私 「社長、競走馬持っているんですか?」

社長「お、わかるのか?」

私 「中学生の頃から興味を持ってレースはずっと見ています」

社長「〇〇△△(馬名)って知ってるか?」

私 「聞いたことあります!(実際は聞いたことない)」

社長「2勝して今度の週末に出るんだよ。オープンで〇〇△△(馬名)ってのもいるよ」

私 「すごいですね!馬主席で観たりすることもあるんですか?」

社長「あるよ。お前行ったことあるか?」

話がひとしきり盛り上がる。競馬ならある程度は話はできる。

社長「お前、競馬はわかるのな。面白いな」

一笑いしたのち、一言

社長「うちさ、明日大掃除するんだよ。その掃除手伝ってくれるなら入れてやるよ」

晴れて未経験の編集者見習いが誕生した。

「運」をモノにするということ

ここでの編集経験があったので次の編集プロダクションにも転職できた。さらに、その後のインターネット業界への転職にもつながった。

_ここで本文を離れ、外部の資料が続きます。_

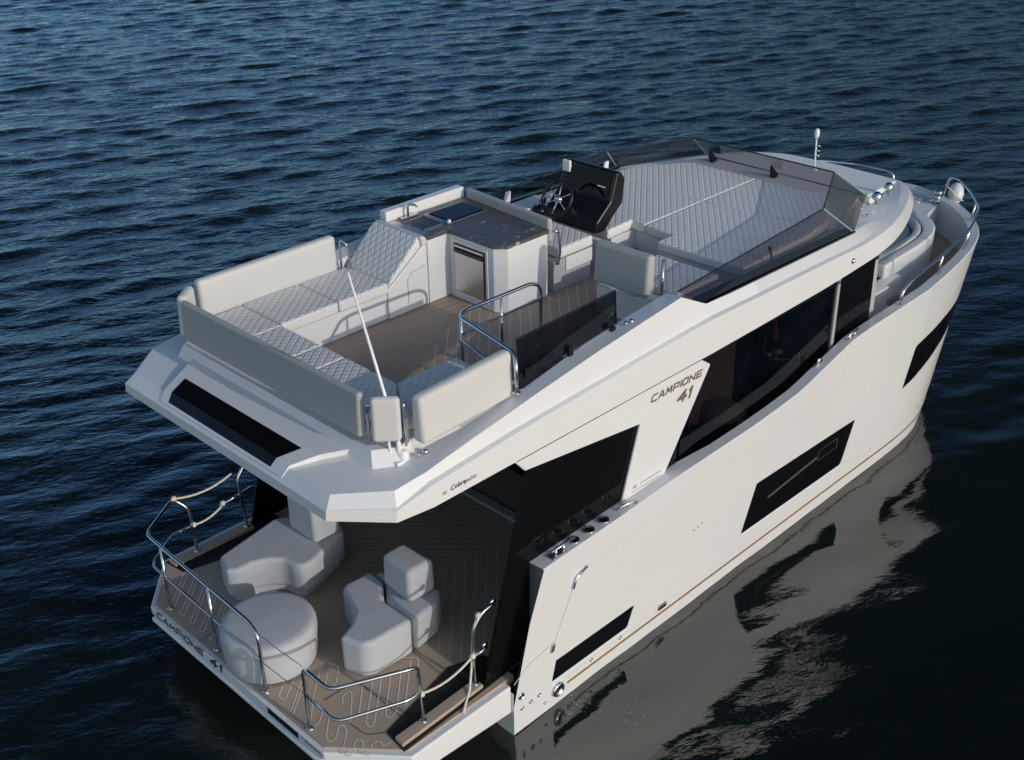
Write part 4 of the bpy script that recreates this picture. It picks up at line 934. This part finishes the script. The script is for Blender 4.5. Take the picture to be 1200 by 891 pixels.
# helm seat
HS = prism('helm_seat_box', [(5.17, .10), (5.80, .10), (5.80, .95), (5.17, .95)], 'z', 2.951, 3.33, 'vinylg', FLY, bevel=.01)
prism('seat_front_panel', [(5.36, 3.17), (5.805, 3.17), (5.805, 3.335), (5.36, 3.335)], 'y', .086, .099, 'gel', HS, bevel=.003)
prism('helm_seat_cushion', [(5.25, .09), (5.83, .09), (5.86, .95), (5.28, .95)], 'z', 3.335, 3.47, 'quilt', HS, bevel=.035, seg=3)
# port side locker and coaming beside the helm
PC = prism('helm_side_locker', [(5.45, 1.66), (6.50, 1.66), (6.50, 1.20), (5.95, 1.14), (5.45, 1.20)], 'z', 2.951, 3.42, 'gel', FLY, bevel=.03)
MB().box(5.55, 5.95, 1.20, 1.40, 3.42, 3.50).build('switch_box', 'gel', PC, bevel=.02)
TH = MB().lathe((6.02, 1.13, 3.43), [(.10, 0), (.10, .05), (.07, .09), (.001, .10)], n=18).build('throttle_base', 'blackm', FLY, smooth=True)
for dx in (-.05, .06): tube('throttle_lever', [(6.02+dx, 1.13, 3.50), (6.06+dx, 1.11, 3.62), (6.03+dx, 1.02, 3.64)], .016, 'chrome', TH)
# helm bulkhead and console
box('helm_bulkhead', 5.95, 6.02, .02, 1.25, 2.951, 3.36, 'gel', FLY, bevel=.012)
CON = MB().prism([(5.97, 3.40), (6.16, 3.39), (6.28, 3.52), (6.46, 3.66), (6.50, 3.96), (6.42, 4.06), (6.345, 4.06), (6.24, 3.74), (6.00, 3.54)], 'y', .19, 1.03).build('helm_console', 'blackm', FLY, bevel=.03, seg=3)
MB().hexa([(6.246, .25, 3.77), (6.246, .97, 3.77), (6.334, .97, 4.03), (6.334, .25, 4.03)], [(6.238, .25, 3.772), (6.238, .97, 3.772), (6.326, .97, 4.032), (6.326, .25, 4.032)]).build('helm_screen', 'black', CON)
MB().hexa([(6.262, .42, 3.872), (6.262, .30, 3.872), (6.268, .30, 3.884), (6.268, .42, 3.884)], [(6.258, .42, 3.873), (6.258, .30, 3.873), (6.264, .30, 3.885), (6.264, .42, 3.885)]).build('screen_mark', 'plast', CON)
MB().box(6.28, 6.32, .88, 1.00, 3.93, 4.07).build('helm_instrument', 'plast', CON, bevel=.012)
hub = Vector((5.89, .72, 3.74)); ax = Vector((-.88, 0, .48)).normalized(); u = Vector((0, 1, 0)); v = ax.cross(u)
WHL = MB(); WHL.tube([hub+(u*math.cos(a)+v*math.sin(a))*.215 for a in [2*math.pi*i/36 for i in range(36)]], .019, n=8, closed=True); WH = WHL.build('steering_wheel', 'blackm', CON, smooth=True)
sp_ = MB()
for k in range(6):
    a = math.pi/6+k*math.pi/3; sp_.tube([hub-ax*.02, hub+(u*math.cos(a)+v*math.sin(a))*.205], .010, n=6)
sp_.build('wheel_spokes', 'chrome', WH, smooth=True)
MB().lathe(hub-ax*.05, [(.03, -.2), (.05, 0), (.055, .04), (.03, .07), (.001, .075)], n=20, axis=ax).build('wheel_hub', 'chrome', WH, smooth=True)
# forward starboard seat with padded back
SB = prism('forward_seat_box', [(5.14, -.56), (6.10, -.56), (6.10, -1.66), (5.14, -1.62)], 'z', 2.951, 3.28, 'gel', FLY, bevel=.014)
box('forward_seat_cushion', 5.34, 6.06, -1.52, -.66, 3.282, 3.375, 'quilt', SB, bevel=.03, seg=3)
FB = backrest('forward_seat_back', (5.12, -1.38), (5.10, -.66), 0, 3.39, 3.85, .15, 'vinylg')
tube('backrest_post', [(5.20, -.70, 3.28), (5.20, -.70, 3.50)], .016, 'chrome', FB)
tube('backrest_post', [(5.19, -1.41, 3.28), (5.19, -1.41, 3.76), (5.26, -1.36, 3.74)], .018, 'chrome', FB)
tube('box_trim', [(5.135, -.57, 3.285), (5.135, -1.05, 3.287), (5.2, -1.22, 3.287)], .009, 'chrome', SB)

# ---------------- stairwell guard
GG = MB().hexa([(2.72, -1.755, 3.45), (4.12, -1.70, 3.52), (4.12, -1.69, 3.52), (2.72, -1.745, 3.45)], [(2.70, -1.755, 3.88), (4.08, -1.71, 3.88), (4.08, -1.70, 3.88), (2.70, -1.745, 3.88)]).build('stair_guard_glass', 'smokedark', FLY)
MB().tube([(2.72, -1.75, 3.44), (2.70, -1.75, 3.88), (4.08, -1.705, 3.88), (4.12, -1.695, 3.50)], .010, n=6).build('guard_frame', 'blackm', GG)
for x in (2.82, 3.4, 4.0): MB().box(x-.03, x+.03, -1.77, -1.735, 3.46, 3.55).build('glass_clamp', 'blackm', GG, bevel=.005)
RAIL = tube('stair_rail', [(2.64, -1.80, 3.40), (2.64, -1.80, 3.66), (2.70, -1.72, 3.74), (2.90, -.80, 3.72), (3.02, -.73, 3.72), (3.95, -.73, 3.71), (4.08, -.73, 3.64), (4.08, -.73, 2.955)], .019, 'chrome', FLY, rnd=.12)
tube('lower_rail', [(2.66, -1.76, 3.46), (2.90, -.80, 3.50), (3.02, -.73, 3.50), (4.08, -.73, 3.50)], .015, 'chrome', RAIL, rnd=.1)
for x in (2.98, 3.52): tube('rail_post', [(x, -.73, 2.955), (x, -.73, 3.71)], .014, 'chrome', RAIL)
MB().lathe((4.08, -.73, 2.952), [(.04, 0), (.04, .012), (.02, .016)], n=16).build('rail_flange', 'chrome', RAIL, smooth=True)
MB().lathe((2.64, -1.80, 3.385), [(.04, 0), (.04, .012), (.02, .016)], n=16).build('rail_flange', 'chrome', RAIL, smooth=True)

# ---------------- whip antenna
WA = tube('whip_antenna', [(1.43, -1.60, 3.16), (1.43, -1.60, 3.36), (1.25, -1.35, 4.85)], [.024, .010], 'plast', FLY)
mb = MB(); mb.box(1.36, 1.50, -1.66, -1.55, 3.14, 3.17); mb.tube([(1.38, -1.56, 3.17), (1.37, -1.55, 3.33), (1.45, -1.57, 3.36), (1.47, -1.6, 3.2)], .014, n=8); mb.lathe((1.46, -1.62, 3.16), [(.05, 0), (.05, .05), (.03, .08), (.001, .09)], n=14)
mb.build('antenna_mount', 'plast', WA, bevel=.006)

# ================================================================== stern rails
def rail(name, pts, r=.0185, parent=PLAT, rnd=.09): return tube(name, pts, r, 'chrome', parent, rnd=rnd)
ZT, ZM, ZD = 1.25, .87, .484
r1 = rail('stern_rail', [(.49, -.49, ZD), (.49, -.49, ZT-.08), (.50, -.36, ZT), (.56, 1.62, ZT), (1.10, 2.00, ZT), (1.22, 1.90, ZT-.12), (1.24, 1.90, .52)])
rail('lower_rail', [(.49, -.47, ZM), (.55, 1.60, ZM), (1.0, 1.93, ZM), (1.235, 1.90, ZM)], .015, r1)
for (x, y) in ((.50, .37), (.52, 1.28)): tube('rail_post', [(x, y, ZD), (x+.01, y, ZT)], .015, 'chrome', r1)
r2 = rail('stern_rail', [(.49, -1.19, ZD), (.49, -1.19, ZT-.06), (.47, -1.28, ZT), (.46, -1.62, ZT), (1.12, -1.93, ZT), (1.22, -1.915, ZT-.05), (1.25, -1.91, .53)])
rail('lower_rail', [(.49, -1.20, ZM+.03), (.47, -1.66, ZM+.03), (1.10, -1.92, ZM+.03), (1.245, -1.91, ZM+.03)], .015, r2)
r3 = rail('side_rail', [(1.92, -1.90, .53), (1.92, -1.90, 1.20), (2.02, -1.905, 1.34), (2.19, -1.91, 1.36)]); tube('lower_rail', [(1.92, -1.90, .87), (2.07, -1.92, .91)], .015, 'chrome', r3)
r4 = rail('side_rail', [(1.90, 1.90, .53), (1.86, 1.90, 1.20), (1.98, 1.905, 1.34), (2.16, 1.91, 1.36)]); tube('lower_rail', [(1.60, 1.90, .96), (2.04, 1.92, 1.0)], .015, 'chrome', r4)
for (r_, x, y) in ((r1, .49, -.49), (r1, .50, .37), (r1, .52, 1.28), (r1, 1.24, 1.90), (r2, .49, -1.19), (r2, 1.25, -1.91), (r3, 1.92, -1.90), (r4, 1.90, 1.90)):
    MB().lathe((x, y, .486 if abs(y) < 1.7 else .531), [(.036, 0), (.036, .012), (.02, .018)], n=16).build('rail_flange', 'chrome', r_, smooth=True)
for z0, z1 in ((1.20, 1.235), (.86, .90)):
    tube('gate_wire', [(.49, -.49, z0), (.49, -.84, (z0+z1)/2-.012), (.49, -1.19, z1)], .0045, 'wire', r1)

# ropes
def sag(a, b, d, n=8, r=.011):
    a, b = Vector(a), Vector(b); P = []
    for i in range(n+1):
        t = i/n; p = a.lerp(b, t); p.z -= d*4*t*(1-t); P.append(p)
    return P
def rope(pts, label, knots):
    o = MB().tube(pts, .0125, n=7)
    for k in knots: o.lathe(k, [(.004, -.03), (.028, -.02), (.032, 0), (.026, .02), (.004, .03)], n=10, axis=(.6, .5, .4))
    ob = o.build('mooring_rope', 'rope', None, smooth=True); tag(ob, label, 'rope', 'white ropes tied to the stern rails'); return ob
rope(sag((1.11, 1.98, 1.262), (1.80, 1.90, 1.30), .07), 'upper white rope sagging across the gap in the far left stern rail', [(1.11, 1.98, 1.262)])
rope(sag((1.24, 1.90, .885), (1.66, 1.90, .975), .05), 'lower white rope tied between the two posts of the far left stern rail', [(1.25, 1.90, .885), (1.64, 1.90, .98)])
rope(sag((1.25, -1.90, .86), (1.90, -1.90, .885), .07), 'short white rope slung between the two posts of the near right rail', [(1.25, -1.91, .86), (1.90, -1.90, .89)])
rope([(1.99, -1.90, 1.325), (1.95, -1.885, 1.22), (1.93, -1.87, 1.0), (1.90, -1.88, .75), (1.82, -1.93, .55), (1.70, -2.0, .50), (1.60, -2.07, .492)], 'long white rope hanging from the near right rail down to the deck', [(1.99, -1.90, 1.325)])

# ================================================================== covered lounge furniture on the aft deck
def blob(name, poly, z0, z1, parent, bev=.05, m='cloth', lowin=.03):
    cx = sum(p[0] for p in poly)/len(poly); cy = sum(p[1] for p in poly)/len(poly)
    V = []; F = []; n = len(poly)
    def sc(k): return [(cx+(x-cx)*k, cy+(y-cy)*k) for x, y in poly]
    mb = MB(); lo = sc(1-lowin)
    mb.hexa([(x, y, z0) for x, y in lo], [(x, y, z1) for x, y in poly])
    return mb.build(name, m, parent, bevel=bev, seg=4)
def arc(cx, cy, r, a0, a1, n=8): return [(cx+r*math.cos(R_(a0+(a1-a0)*i/n)), cy+r*math.sin(R_(a0+(a1-a0)*i/n))) for i in range(n+1)]
E1 = empty('curved_sofa', (1.6, .9, .486), 'curved grey covered sofa with a back block, on the far side of the aft deck', 'sofa', 'grey covered lounge furniture')
S1 = [(1.10, 1.16), (1.0, .88), (1.10, .80), (1.28, .80), (1.44, .72), (1.54, .60), (1.56, .44), (1.62, .36), (1.74, .36), (2.28, .54), (2.36, .66), (2.34, 1.0), (2.0, 1.28), (1.9, 1.32)]
blob('sofa_seat', S1, .56, .92, E1, .05, lowin=.0); blob('sofa_skirt', [(1.70+(x-1.70)*.93, .85+(y-.85)*.93) for x, y in S1], .488, .70, E1, .02)
blob('sofa_back', [(1.94, 1.07), (1.94, .58), (2.28, .58), (2.34, 1.07)], .90, 1.42, E1, .06, lowin=-.03)
E2 = empty('curved_sofa', (1.75, -.65, .486), 'curved grey covered sofa with square back block, nearest the dark side glass', 'sofa', 'grey covered lounge furniture')
S2 = [(1.17, -.80), (1.26, -1.05), (1.36, -1.10), (1.84, -1.12), (1.84, -.68), (2.04, -.42), (2.06, -.20), (1.72, -.18), (1.66, -.24), (1.60, -.42), (1.52, -.60), (1.38, -.72)]
blob('sofa_seat', S2, .488, .92, E2, .055, lowin=.015)
blob('sofa_arm', [(1.855, -1.13), (2.20, -1.08), (2.36, -.95), (2.38, -.45), (2.08, -.22), (2.06, -.43), (1.855, -.69)], .488, .90, E2, .055, lowin=.03)
blob('sofa_back', [(1.97, -.93), (2.00, -.47), (2.30, -.47), (2.32, -.93)], .91, 1.30, E2, .07, lowin=-.04)
E3 = empty('round_pouf', (.83, -.13, .486), 'large round grey fabric covered pouf beside the stern rail', 'pouf', 'grey covered lounge furniture')
MB().lathe((.84, -.10, .488), [(.435, 0), (.45, .03), (.468, .18), (.475, .33), (.472, .39), (.458, .425), (.43, .445), (.38, .452), (.001, .455)], n=48).build('pouf_body', 'cloth', E3, smooth=True)
mb = MB(); mb.tube([(.84+.474*math.cos(R_(a)), -.10+.474*math.sin(R_(a)), .488+.335) for a in range(0, 360, 10)], .004, n=5, closed=True); mb.build('pouf_seam', 'vinylg', E3)

# churned foam beside the exhaust
rr = random.Random(11); mb = MB()
for k in range(80):
    t = rr.random()**.7; x = 2.85+.10*rr.gauss(0, 1)+.55*t*rr.random()+.25*t; y = -2.20-.75*t+.10*rr.gauss(0, 1)
    if y > -2.17: continue
    r = rr.uniform(.002, .006)*(1.3-t); a0 = rr.random()*6.28; n_ = rr.choice((5, 6, 7)); el = rr.uniform(1, 3.2)
    P_ = [(x+r*el*math.cos(a0+2*math.pi*i/n_)*rr.uniform(.6, 1.2), y+r*math.sin(a0+2*math.pi*i/n_)*rr.uniform(.6, 1.2)) for i in range(n_)]
    z_ = -.15+rr.uniform(.004, .022); mb.add([(p[0], p[1], z_) for p in P_]+[(x, y, z_+r*.5)], [(i, (i+1) % n_, n_) for i in range(n_)])
fo = mb.build('foam', 'foam', None, recalc=False); fo['kind'] = 'stuff'; fo['label'] = 'thin white foam flecks churned up beside the exhaust'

競走馬の写真を見つけなかったら…見つけても社長に伝えられなければ…人生にたらればは禁物だけど、自分自身の人生や運命はこんな些細なことで構成されている。そしてそれは「運」という言葉で説明されることも多い。

ここでの「運」は壁に競走馬の写真が飾ってあったことだ。この「運」をモノにするにはこの事実を社長に伝える必要がある。

「迷ったら進む」

大学時代に培ったこのマインドのおかげだ。もちろん、このマインドのせいで、早合点の勘違いだったり、勇み足は山ほど体験していた。でもめげなかった。そのおかげで私は未経験を炙り出されて委縮してしまうようなシチュエーションでも図々しく社長に競馬の話を持ち掛け、運をモノにすることができた。

この「運」をモノにする機会は私の人生には大なり小なり他にもたくさんある。私のスタンスはこれだと思い、43歳になった今でも迷った末に大会社を辞め、転職を決めた。
「迷ったら進む」…これを裏切るわけにはいかない。

幸運の女神には前髪しかない

普段からの行動で運をモノにできるかが、決まる。

幸運の女神はある程度平等に人の前に現れるような気がしてならない。


皆さんの人生もまた、幸運の女神の前髪をつかむための、それぞれの技と決意に溢れているに違いない。

実際に幸運をつかむ、その瞬間が訪れることを祈って。